The Design of a Database Processing Unit

Martha Kim (Columbia University)

Tuesday, Feb. 11th, 4:00pm-5:00pm
Hamerschlag Hall D-210

Abstract

With the global pool of data growing at 2.5 quintillion bytes per day and 90% of it produced in the last two years, there is no doubt the era of big data has arrived. This talk presents a targeted deployment of hardware accelerators to improve the throughput and energy efficiency of large-scale data processing. This talk describes Database Processing Units, or DPUs, a class domain-specific database processors that can efficiently handle database applications, and present the instruction set architecture, microarchitecture, and hardware implementation of one DPU, called the Q100. The Q100 has a collection of heterogeneous ASIC tiles that process relational tables and columns quickly and energy-efficiently.

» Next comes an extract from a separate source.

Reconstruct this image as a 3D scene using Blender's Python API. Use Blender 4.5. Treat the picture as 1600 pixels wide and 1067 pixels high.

The architecture uses coarse grained instructions that manipulate streams of data, thereby maximizing pipeline and data parallelism, and minimizing the need to time multiplex the accelerator tiles and spill intermediate results to memory. This talk will outline the motivation, design, evaluation and challenges of such data processing systems.

Bio

Martha Kim is an Assistant Professor of Computer Science at Columbia University where she leads the ARCADE Lab. Kim's research interests are in computer architecture, parallel programming, compilers, and low-power computing. Her work has explored low-cost chip manufacturing systems, reconfigurable communication networks, and fine-grained parallel application profiling techniques. Her current research focuses on hardware and software techniques to improve the usability of hardware accelerators as well as data-centric accelerator design. Kim holds a PhD in Computer Science and Engineering from the University of Washington and a bachelors in Computer Science from Harvard University. She is the recipient of the 2013 Rodriguez Family Award in recognition of the research achievements of underrepresented junior faculty and a 2013 NSF CAREER award.